June 2, 2025
Happy Birthday, Barbara Pym

It was 12 years ago today that I baked a Victoria sponge cake in honour of Barbara Pym’s centenary, and also because I was almost 42 weeks pregnant and had time on my hands. I went into labour shortly thereafter, which would have made for a better story had my labour not subsequently stalled with my baby born three days later by c-section instead of the home birth we’d planned with a shared birthday with the extraordinary Miss Pym. But Pym having a day of her own is most fitting, in retrospect, and I’m rereading all her novels this year just to be reminded of this (before my own Barbara Pym-inspired novel is published early next year!). This weekend I reread Jane & Prudence, her third novel, which received mixed reviews upon publication in 1953, and as I was reading the first two thirds, I was all set to explain how this was a second-rate Pym novel (her characters are a little too silly, it’s a reworking of a novel she’d written in the 1930s and perhaps less fresh for that, the set-up is artificial) but then at some point the novel won over entirely and I loved it as much as I loved everything Pym wrote.

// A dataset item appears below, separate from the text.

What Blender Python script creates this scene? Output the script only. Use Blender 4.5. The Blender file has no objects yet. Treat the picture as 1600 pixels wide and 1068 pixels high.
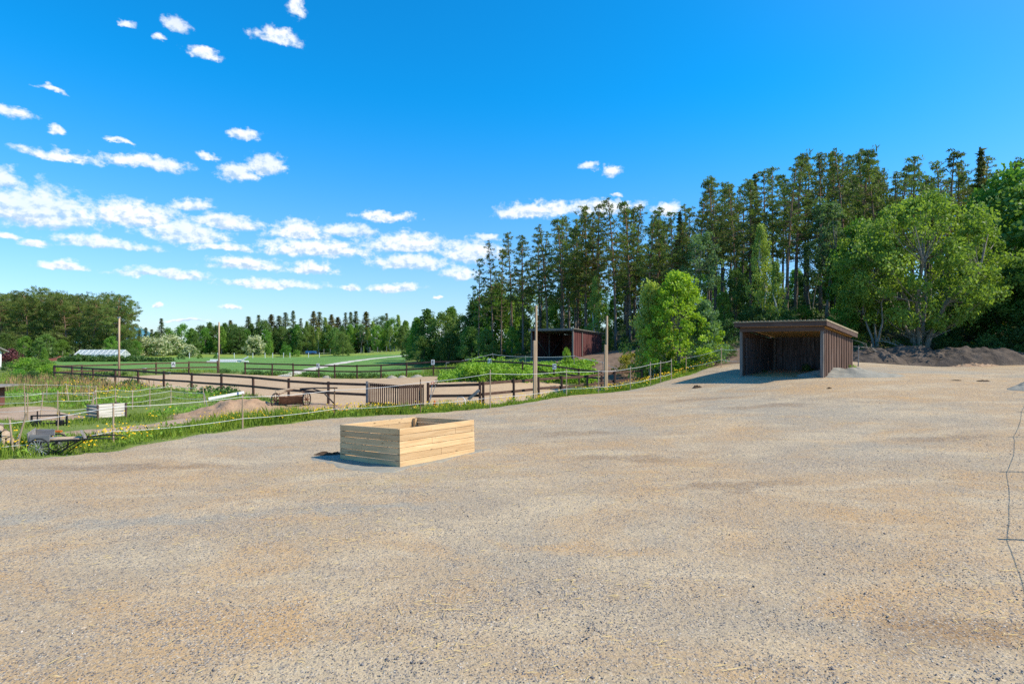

It’s an Emma-aware story of matchmaking gone awry, so-called matchmaker in question Jane, an unconventional vicar’s wife (she’s got an Oxford degree and no affinity for domestic tasks), who tries to arrange a relationship between her former student, 29-year-old Prudence, and her new neighbour in the village she and her husband have just moved to, the perhaps dastardly widower Fabian Driver. But then fate has other plans. Jane & Prudence is not the place to start with Pym, but the novel is not to be missed either.